Я уложил уставшего от ночного боя брата в своей каюте, а сам лег в пустой. Однако около часу я был разбужен страшным грохотом. Поняв, что в нас попал снаряд, я бросился в свою каюту за фуражкой и стал объяснять брату, что в нас попали, но тот мог только проворчать: “поди вон, я спать хочу”, и снова заснул. Оказалось, что снаряд ударил в верхнюю 6-дюймовую броню с левого борта под левой кормовой 6-дм башней против жилой палубы. Пробить броню ему не удалось, но так как угол брони был очень слабо подкреплен и броневая плита не упиралась в палубу, а чуточку не доходила до нее, то угол брони и отогнулся внутрь, образовав небольшую треугольную щель, сквозь которую внутрь броненосца проникли газы и масса осколков.
В жилой палубе, как раз в этом месте, в это время стояло, примостившись к башне, 12 матросов, отделавшихся одним только испугом. Осколки снаряда, проникнувшие внутрь, ударились об небронированную поданную трубу башни, разбили все реле, реостаты и прочие приборы, тут расположенные, и без силы упали на палубу. Я подобрал их еще совершенно раскаленными, с синевато-лиловым отливом. Достали запасные приборы и тотчас же приступили к исправлению повреждений, и к 6 часам вечера башня свободно вращалась, а пробоина была заделана листом стали.

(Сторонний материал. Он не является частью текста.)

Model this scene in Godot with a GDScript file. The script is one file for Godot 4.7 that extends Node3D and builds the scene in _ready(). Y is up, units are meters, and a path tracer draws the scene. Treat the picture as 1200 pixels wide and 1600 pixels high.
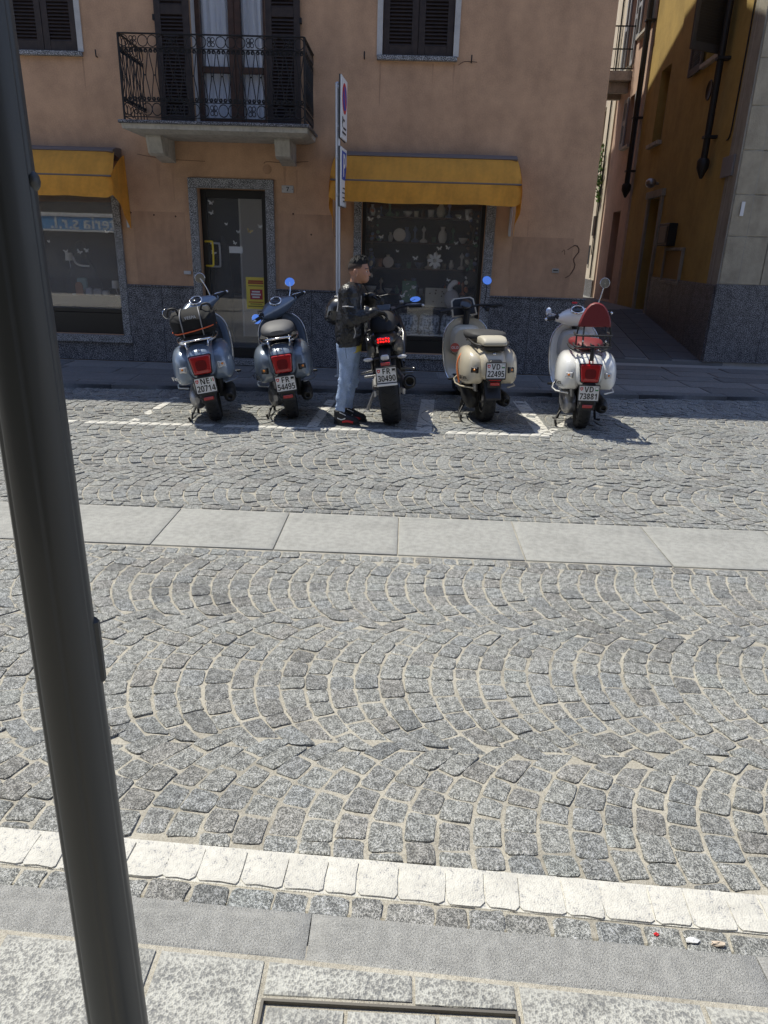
extends Node3D

var rng := RandomNumberGenerator.new()
var M := {}
var used := {}
const CAM_Z := 9.8

func _ready() -> void:
	rng.seed = 7
	# --- camera, sky, sun, exposure ---
	var cam := Camera3D.new()
	cam.name = "camera"
	cam.fov = 71.56
	cam.near = 0.05
	cam.far = 400.0
	var yaw := deg_to_rad(1.3)
	var pitch := deg_to_rad(20.4)
	var roll := deg_to_rad(1.75)
	var fwd := Vector3(-sin(yaw) * cos(pitch), -sin(pitch), -cos(yaw) * cos(pitch))
	var r0 := Vector3(cos(yaw), 0, -sin(yaw))
	var u0 := r0.cross(fwd)
	var rt := r0 * cos(roll) + u0 * sin(roll)
	var up := u0 * cos(roll) - r0 * sin(roll)
	cam.transform = Transform3D(Basis(rt, up, -fwd), Vector3(0, 1.62, CAM_Z))
	add_child(cam)
	cam.current = true
	var sky_mat := ProceduralSkyMaterial.new()
	sky_mat.sky_top_color = Color(0.41, 0.49, 0.65)
	sky_mat.sky_horizon_color = Color(0.76, 0.8, 0.85)
	sky_mat.sky_curve = 0.12
	sky_mat.ground_bottom_color = Color(0.35, 0.34, 0.32)
	sky_mat.ground_horizon_color = Color(0.55, 0.55, 0.54)
	sky_mat.sun_angle_max = 8.0
	sky_mat.sky_energy_multiplier = 1.0
	var sky := Sky.new()
	sky.sky_material = sky_mat
	var env := Environment.new()
	env.background_mode = Environment.BG_SKY
	env.sky = sky
	env.background_energy_multiplier = 1.55
	env.tonemap_mode = Environment.TONE_MAPPER_LINEAR
	env.tonemap_exposure = 1.2
	env.sdfgi_enabled = true
	env.ssao_enabled = true
	env.ssil_enabled = true
	var we := WorldEnvironment.new()
	we.name = "world_environment"
	we.environment = env
	add_child(we)
	var sun := DirectionalLight3D.new()
	sun.name = "sun"
	sun.light_color = Color(1.0, 0.98, 0.92)
	sun.light_energy = 1.35
	sun.light_angular_distance = 0.5
	sun.shadow_enabled = true
	var to_sun := Vector3(-0.3796, 0.8988, -0.2192).normalized()
	sun.basis = Basis.looking_at(-to_sun, Vector3.UP)
	add_child(sun)
	# --- what it is all made of ---
	make_materials()
	# --- the large structure ---
	build_ground()
	build_corner_building()
	build_alley()
	build_opposite()
	# --- the objects ---
	build_awnings()
	build_signs()
	build_near_post()
	build_vehicles()
	build_person()
	build_goods()

# ---------------------------------------------------------------- naming
func numbered(parent: Node, called: String) -> String:
	var key := str(parent.get_instance_id()) + called
	var n: int = used.get(key, 0)
	used[key] = n + 1
	return called if n == 0 else "%s_%03d" % [called, n]

func tag(o: Node, label: String, category := "", group := "", kind := "") -> Node:
	if label:
		o.set_meta("label", label)
	if category:
		o.set_meta("category", category)
	if group:
		o.set_meta("group", group)
	if kind:
		o.set_meta("kind", kind)
	return o

func thing(called: String, label: String, category: String, at := Vector3.ZERO, turn := 0.0, group := "", lean := 0.0) -> Node3D:
	var o := Node3D.new()
	o.name = numbered(self, called)
	o.position = at
	o.basis = Basis(Vector3.UP, turn) * Basis(Vector3.BACK, lean)
	add_child(o)
	tag(o, label, category, group)
	return o

func part(called: String, sh: Sh, m: Material, parent: Node = null, at := Vector3.ZERO, basis_ := Basis.IDENTITY) -> MeshInstance3D:
	return put(called, sh.done(), m, parent, Transform3D(basis_, at))

func put(called: String, mesh: Mesh, m: Material, parent: Node = null, at := Transform3D.IDENTITY) -> MeshInstance3D:
	var p: Node = parent if parent else self
	var o := MeshInstance3D.new()
	o.name = numbered(p, called)
	o.mesh = mesh
	o.material_override = m
	o.transform = at
	p.add_child(o)
	return o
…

Когда, осмотрев повреждения, я пошел наверх доложить командиру о башне, я узнал, что только что снаряд попал в борт — адмирал Макаров уже был на “Севастополе” и осматривал снаружи повреждения, когда прилетел второй снаряд и с грохотом зарылся в склад угля саженях в шести от первого — счастье, что он не разорвался. Потом мы выкопали этот снаряд и разобрали его трубку — наши трубки лучше.
В половине второго бомбардировка кончилась, и японцы ушли в море раньше, чем мы могли выйти. Сосчитано больше ста выстрелов. Наши батареи опять не отвечали. Повреждения нанесены следующие: в “Ретвизан” попало два снаряда; там работали водолазы, “Силач” и “Землесос” выкачивали воду; убито четверо, ранено 20 человек. На “Силаче” убит один человек, на “Землесосе” убито два человека. В “Аскольд” попал один снаряд, в “Севастополь” один снаряд, в новый док один снаряд, убитых и раненых нет. В городе разрушено несколько домов, убиты жена военного следователя Франка и одна барышня.

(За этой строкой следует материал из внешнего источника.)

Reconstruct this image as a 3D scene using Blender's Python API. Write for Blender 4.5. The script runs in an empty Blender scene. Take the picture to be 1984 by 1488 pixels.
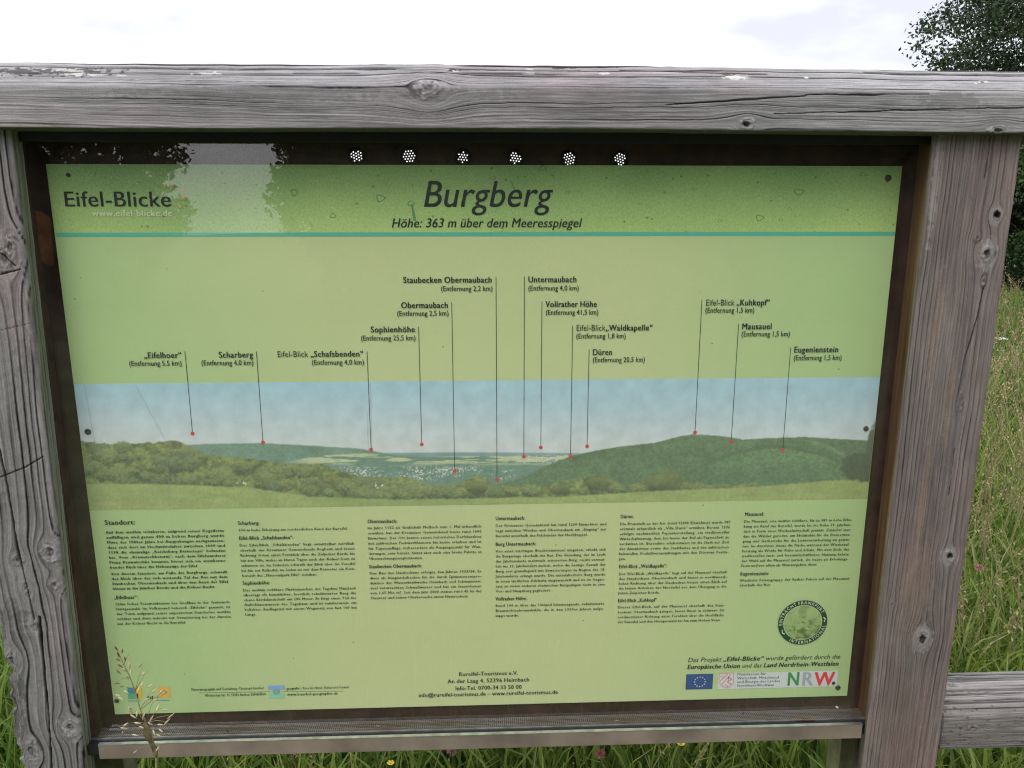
import bpy, math, random
import numpy as np
from math import radians, sin, cos, pi

random.seed(7)
rng = np.random.default_rng(7)
scene = bpy.context.scene
COL = scene.collection

# ------------------------------------------------------------------ camera
FPX = 1453.8                                   # focal length in pixels of the 1984 px wide photograph
R1 = np.array([0.9992, -0.008864, 0.03866]); R2 = np.array([-5.7e-4, -0.97784, -0.20936])
R1 /= np.linalg.norm(R1); R2 -= R1 * (R1 @ R2); R2 /= np.linalg.norm(R2)
N = np.cross(R2, R1); N = N if N[2] > 0 else -N
CAM = np.array([-0.00347, -1.09447, 1.5])
cd = bpy.data.cameras.new('camera')
cd.sensor_fit = 'HORIZONTAL'; cd.sensor_width = 36.0; cd.lens = FPX / 1984 * 36
cd.clip_start = 0.02; cd.clip_end = 3000
cam = bpy.data.objects.new('camera', cd); COL.objects.link(cam)
from mathutils import Matrix, Vector
right = Vector((R1[0], N[0], R2[0])); down = Vector((R1[1], N[1], R2[1])); fwd = Vector((R1[2], N[2], R2[2]))
m3 = Matrix((right, -down, -fwd)).transposed()
cam.matrix_world = Matrix.Translation(Vector(CAM)) @ m3.to_4x4()
scene.camera = cam

# ------------------------------------------------------------------ world, sun, exposure
SKY = 0.13
SUN_EL, SUN_AZ = radians(52), radians(215)     # azimuth from +Y clockwise: behind the photographer, to the left
world = bpy.data.worlds.new('World'); scene.world = world; world.use_nodes = True
wn = world.node_tree.nodes; wl = world.node_tree.links; wn.clear()
wo = wn.new('ShaderNodeOutputWorld'); bg = wn.new('ShaderNodeBackground'); bg.inputs['Strength'].default_value = SKY
sky = wn.new('ShaderNodeTexSky'); sky.sky_type = 'NISHITA'; sky.sun_disc = False
sky.sun_elevation = SUN_EL; sky.sun_rotation = SUN_AZ; sky.dust_density = 3
tc = wn.new('ShaderNodeTexCoord'); mp = wn.new('ShaderNodeMapping'); mp.inputs['Scale'].default_value = (1.6, 1.6, 4.2)
mp.inputs['Location'].default_value = (1.1, 0.4, 0.2)
nz = wn.new('ShaderNodeTexNoise'); nz.inputs['Scale'].default_value = 1.5; nz.inputs['Detail'].default_value = 5; nz.inputs['Roughness'].default_value = 0.5
rp = wn.new('ShaderNodeValToRGB'); rp.color_ramp.elements[0].position = 0.36; rp.color_ramp.elements[1].position = 0.62
rp.color_ramp.elements[0].color = (0.325, 0.33, 0.375, 1); rp.color_ramp.elements[1].color = (0.66, 0.66, 0.67, 1)
sc_ = wn.new('ShaderNodeVectorMath'); sc_.operation = 'SCALE'; sc_.inputs['Scale'].default_value = 18.0
mx = wn.new('ShaderNodeMix'); mx.data_type = 'RGBA'; mx.inputs[0].default_value = 0.93
wl.new(tc.outputs['Generated'], mp.inputs['Vector']); wl.new(mp.outputs[0], nz.inputs['Vector']); wl.new(nz.outputs['Fac'], rp.inputs[0])
wl.new(rp.outputs[0], sc_.inputs[0]); wl.new(sky.outputs[0], mx.inputs[6]); wl.new(sc_.outputs[0], mx.inputs[7])
wl.new(mx.outputs[2], bg.inputs['Color']); wl.new(bg.outputs[0], wo.inputs['Surface'])
sd = bpy.data.lights.new('sun', 'SUN'); sd.energy = 1.2; sd.angle = radians(25); sd.color = (1.0, 0.96, 0.9)
sun = bpy.data.objects.new('sun', sd); COL.objects.link(sun)
sdir = Vector((sin(SUN_AZ) * cos(SUN_EL), cos(SUN_AZ) * cos(SUN_EL), sin(SUN_EL)))
sun.rotation_euler = sdir.to_track_quat('Z', 'Y').to_euler()
scene.view_settings.view_transform = 'Standard'; scene.view_settings.look = 'None'
scene.view_settings.gamma = 1; scene.view_settings.exposure = 0.28
scene.view_settings.use_curve_mapping = False
scene.cycles.use_denoising = True; scene.cycles.filter_width = 1.15; scene.cycles.denoising_input_passes = 'RGB_ALBEDO_NORMAL'; scene.cycles.denoising_prefilter = 'NONE'; scene.cycles.max_bounces = 6; scene.cycles.sample_clamp_indirect = 4; scene.cycles.transparent_max_bounces = 12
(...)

Адмирал Макаров в своей телеграмме об этой бомбардировке написал, что попаданий в корабли и потерь не было. Это было сделано с целью внушить японцам, что их бомбардировки бесцельны, — другого оружия для борьбы у нас не было. Тяжелое впечатление произвело на нас всех это беспомощное состояние во время бомбардировки — сиди и гадай, попадет или не попадет.
27 февраля. Чтобы рассеять тяжелое впечатление от бомбардировки, адмирал Макаров вышел со всей эскадрой в море. Производили эволюции, пробовали новые сигналы, все вышло хорошо, адмирал остался доволен. Вся эскадра одновременно в одну воду вышла утром, и вечером все вошли благополучно. Донесено из Дальнего, что там при полном штиле по рейду большим ходом ходили четыре джонки, вдруг три взорвались, а четвертая громадным ходом ушла. Очевидно, это хорошо замаскированные миноносцы, которые пытались тралить рейд. Китайцы доносят, что 1 марта будет большая бомбардировка.